Education and training

As already mentioned, contemporary circus and street arts are not very well established forms in the Czech Republic, and this fact is evident in the lack of formalised education.

Street Arts

There is no special education programme for street arts in the Czech Republic. Professionals emerge from the Academy of Performing Arts – originating in virtually all the departments there, including dramaturgy, stage design, dramatic theatre, and puppet theatre. Many artists also come from art schools.

Contemporary Circus

There is no professional accredited circus school in the Czech Republic. Within university programmes in Prague you can find pantomime training at the Academy of Performing Arts, while Janáček Academy of Music and Performing Arts in Brno offers a unique programme devoted to clowning and physical theatre.

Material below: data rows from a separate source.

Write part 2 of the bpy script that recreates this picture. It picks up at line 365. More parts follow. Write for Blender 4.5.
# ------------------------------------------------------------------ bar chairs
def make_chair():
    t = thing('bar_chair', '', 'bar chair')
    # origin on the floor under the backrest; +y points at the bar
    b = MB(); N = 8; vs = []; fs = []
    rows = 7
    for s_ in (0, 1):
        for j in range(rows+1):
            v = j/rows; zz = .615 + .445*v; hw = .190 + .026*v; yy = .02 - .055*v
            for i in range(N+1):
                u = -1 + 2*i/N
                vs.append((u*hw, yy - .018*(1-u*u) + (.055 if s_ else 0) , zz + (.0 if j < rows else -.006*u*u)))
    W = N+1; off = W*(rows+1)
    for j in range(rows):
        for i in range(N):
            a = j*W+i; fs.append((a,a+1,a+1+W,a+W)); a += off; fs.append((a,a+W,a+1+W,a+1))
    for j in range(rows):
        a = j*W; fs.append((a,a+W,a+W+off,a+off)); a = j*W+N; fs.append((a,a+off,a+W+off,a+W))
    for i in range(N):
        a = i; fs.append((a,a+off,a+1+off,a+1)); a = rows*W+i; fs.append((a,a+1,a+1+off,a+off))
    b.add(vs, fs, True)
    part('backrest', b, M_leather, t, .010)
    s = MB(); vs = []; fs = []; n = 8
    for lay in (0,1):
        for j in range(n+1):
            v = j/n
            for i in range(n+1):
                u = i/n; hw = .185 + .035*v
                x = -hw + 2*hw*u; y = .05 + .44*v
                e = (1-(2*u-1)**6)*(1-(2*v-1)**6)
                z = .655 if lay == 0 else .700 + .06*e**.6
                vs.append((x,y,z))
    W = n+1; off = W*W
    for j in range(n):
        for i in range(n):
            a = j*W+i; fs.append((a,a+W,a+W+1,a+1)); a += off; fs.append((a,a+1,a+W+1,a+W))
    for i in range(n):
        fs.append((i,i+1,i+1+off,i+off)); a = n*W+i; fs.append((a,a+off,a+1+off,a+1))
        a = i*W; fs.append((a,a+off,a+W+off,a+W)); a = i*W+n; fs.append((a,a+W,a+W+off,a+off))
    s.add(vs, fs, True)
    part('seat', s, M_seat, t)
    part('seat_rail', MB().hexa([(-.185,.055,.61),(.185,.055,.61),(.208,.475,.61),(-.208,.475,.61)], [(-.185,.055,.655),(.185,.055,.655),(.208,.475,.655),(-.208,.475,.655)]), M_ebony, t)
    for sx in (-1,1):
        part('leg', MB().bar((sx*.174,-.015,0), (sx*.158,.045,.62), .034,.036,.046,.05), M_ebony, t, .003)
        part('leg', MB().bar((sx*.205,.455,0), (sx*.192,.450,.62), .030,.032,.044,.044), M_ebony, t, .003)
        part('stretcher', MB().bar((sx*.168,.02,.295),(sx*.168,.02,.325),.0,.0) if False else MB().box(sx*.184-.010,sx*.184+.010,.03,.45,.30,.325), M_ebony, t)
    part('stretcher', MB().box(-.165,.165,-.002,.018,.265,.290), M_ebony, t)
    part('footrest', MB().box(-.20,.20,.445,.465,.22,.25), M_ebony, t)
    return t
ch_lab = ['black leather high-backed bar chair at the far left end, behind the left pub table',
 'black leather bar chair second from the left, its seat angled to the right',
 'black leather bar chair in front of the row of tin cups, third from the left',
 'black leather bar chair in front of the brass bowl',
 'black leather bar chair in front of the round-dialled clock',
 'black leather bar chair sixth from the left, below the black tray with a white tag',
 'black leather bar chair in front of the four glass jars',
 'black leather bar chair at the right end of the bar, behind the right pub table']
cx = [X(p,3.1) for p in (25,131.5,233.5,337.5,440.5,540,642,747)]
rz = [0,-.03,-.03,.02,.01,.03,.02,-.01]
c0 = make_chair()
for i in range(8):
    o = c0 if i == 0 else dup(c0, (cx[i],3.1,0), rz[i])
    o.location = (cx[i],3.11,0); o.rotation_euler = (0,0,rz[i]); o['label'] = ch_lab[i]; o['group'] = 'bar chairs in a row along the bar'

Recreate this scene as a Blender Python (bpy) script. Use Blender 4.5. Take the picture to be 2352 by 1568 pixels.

Circus artists ‘learn as they go’ during their creative work. The stage itself is their school. They attend different workshops and masterclasses both in the Czech Republic and abroad.

Cirqueon offers casual training through afternoon courses, weekend intensive workshops, and international masterclasses within the framework of multiple European education projects. Generally this latter category concerns education for teachers and creative masterclasses for artists. An important goal of Cirqueon is also to work with young people, and to prepare talented individuals for study at professional circus schools abroad. Cirqueon offers free training for registered professionals.

HAMU/The Music and Dance Faculty of the Academy of Performing Arts – Department of Pantomime, Prague

The Department of Pantomime was founded at HAMU in 1992. It evolved out of a tradition of specialised study in the field of dance that was developed in the 1980s by Prof. Ladislav Fialka. After Prof. Fialka, Prof. Ctibor Turba continued the development of this feld and introduced the wider concept of non-verbal theatre and comedy. Ctibor Turba was instrumental in advancing the field of movement theatre and modern pantomime not just in the Czech Republic but also in France and Switzerland. The programme focuses on three genres of movement theatre: pantomime, clown arts and farce. In recent years there has been growing interest in the study of circus techniques in the department.

JAMU/Janáček Academy of Music and Performing Arts in Brno – Physical Theatre School, Brno

Acrobatics and clown arts are circus techniques taught in the Studio of Clown Arts for Stage and Film at JAMU. The studio was also founded by Ctibor Turba and it is currently headed by the French teacher Pierre Nadaud. The studio’s aim is not to train contemporary circus artists but to cultivate performers who have an understanding of the current forms of performing arts, including new circus.

Courses for children and young people

Education for children and young people is slowly growing in the Czech Republic. Among the organisations specialising in this field of education are Cirqueon Center for contemporary circus and Culture Centre Mlejn in Prague, Circus Legrando in Brno, Umcirkum in Ostrava, and Žonglér o.s. in Plzeň. In other towns there are smaller projects working within ‘youth circus’ that offer juggling courses and similar activities. Within the youth and social circus network CIRKONET (a Cirqueon project) these organisations and individuals meet once or twice a year to exchange their experiences in the field.